An uncontested divorce in Lakeland usually finalizes in about 4 to 6 weeks because Florida enforces only a 20-day minimum waiting period under Fla. Stat. § 61.19 before a judge can sign the final judgment. A contested divorce involving disputed property or timesharing commonly takes 6 to 18 months through the Tenth Judicial Circuit.
The 20-day clock starts when you file your petition, not when your spouse is served. Florida's waiting period is among the shortest in the nation, far below California's 6-month wait. For an uncontested Lakeland case, the timeline is driven mostly by how fast both spouses sign paperwork and how quickly the Bartow courthouse schedules a brief final hearing. Contested cases stretch longer because of mandatory financial disclosure, mediation (which the Tenth Circuit frequently orders before trial), discovery deadlines, and judicial calendar congestion. Cases with minor children also require a parenting plan and, in many instances, completion of a court-approved parent education course before final judgment.
What are the residency requirements to file in Polk County?
To file for divorce in Polk County, at least one spouse must have resided in Florida for 6 months immediately before filing the petition, under Fla. Stat. § 61.021. Only one spouse needs to meet this threshold. You prove residency with a Florida driver's license, voter registration card, or a corroborating affidavit from a third party.
The 6-month rule is jurisdictional, meaning a Polk County judge cannot grant your divorce if neither spouse meets it. The requirement exists to prevent forum shopping. Military service members stationed in Florida can count their time stationed in the state toward residency under Fla. Stat. § 61.021(2). Note that residency is a Florida-wide test, not a Polk County or Lakeland-specific one; you do not need to have lived in Lakeland or Polk County for any set period, only somewhere in Florida for the prior 6 continuous months. Once residency is established, venue (which county you file in) is generally proper in Polk County if either spouse lives in the county.

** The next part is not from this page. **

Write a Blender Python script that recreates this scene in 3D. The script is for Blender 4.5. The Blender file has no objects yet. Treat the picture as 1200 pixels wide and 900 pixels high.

How is property and custody handled in a Lakeland divorce?
Florida divides marital property by equitable distribution under Fla. Stat. § 61.075, starting from a presumption of a 50/50 split that a judge can adjust for good cause. Child custody is called timesharing under Fla. Stat. § 61.13, decided by the child's best interests, with a 2023 reform adding a presumption that equal timesharing benefits the child.
Equitable distribution applies only to marital assets and debts, those acquired during the marriage. Separate property owned before the marriage or received by gift or inheritance generally stays with the original owner. As of July 1, 2024, Florida allows interim partial equitable distribution by sworn motion showing extraordinary circumstances under Fla. Stat. § 61.075(5). On the parenting side, Florida abolished the word custody in favor of timesharing and parental responsibility. The 2023 alimony reform under Fla. Stat. § 61.08, effective July 1, 2023, eliminated permanent alimony statewide, replacing it with durational alimony capped by marriage length: up to 50% of the marriage length for short-term marriages under 10 years, 60% for marriages of 10 to 20 years, and 75% for marriages of 20 years or more, with the amount capped at 35% of the difference in the spouses' net incomes.